The existential crisis goes with me apparently, even to Cape Cod, where the sea speaks of what is beyond death. What is pearl-shaped, palindromic, possible.
What is palatable.
Driving back from Dad's grave I always stop and buy McDonald's, as close to a sin as this life gets for me, but he always insisted when we drove together, it made him happy to treat me, it meant something to him in a way that means something to me, and for all the bullshit there was a lot to honor in him, so in this way I honor him.
It does seem as if certain days are gone forever, like, say, last Saturday. Days later the kids laugh at how Chrisoula upbraided me over my nostalgia for tractor parades, repeating her taking me down, and I repent by accepting their teasing, grateful the Lord has not left me teacherless.
The side yard lilac blooms. My heart is not leftovers wrapped in foil.
Before heading back I drive forty or so minutes further east to that fish market in Eastham, buy clams and swordfish, bury them in ice in a cooler, and ferry them home up the turnpike to a half-assed clambake in the hills of western Massachusetts.
I remember going down on her at a rest stop in Vermont, the windows steaming, and an hour later - just outside Burlington - reaching a terrible loneliness that would stay with me for almost seven years, and that was the last time there was "sex in cars."
Collectively we are the monkey who invented angels who proceeded to call the monkey forward into angelism.
Raspberry shoots in the fire pit.
Walking at five a.m., cold and alone, numb fingers working a child's rosary, studying a hill on the far side of which Emily Dickinson once lived and wrote.

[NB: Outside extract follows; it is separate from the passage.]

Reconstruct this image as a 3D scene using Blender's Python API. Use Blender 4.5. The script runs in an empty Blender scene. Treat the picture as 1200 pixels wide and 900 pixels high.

Baby rabbits in the bee balm. Our brains are being remade by the technology we made with our brains and it's not good, it's really not good. Feral barn cats scale the withered apple tree in search of baby birds.
At a late juncture one realizes they are in dialogue with local rivers - that the rivers are speaking, their voices rising and falling - and thus becomes religious in a new way.
Sophia and I discuss the way that "reality is a social construct" can be a useful means of expanding the domain of love while Chrisoula listens, making dinner.
I will no longer argue with you about what constitutes a helpful reading of Ecclesiastes, deal?
Take the sky, the stars and the moon, the sun and the ten thousand galaxies, these wings weren't made for flying.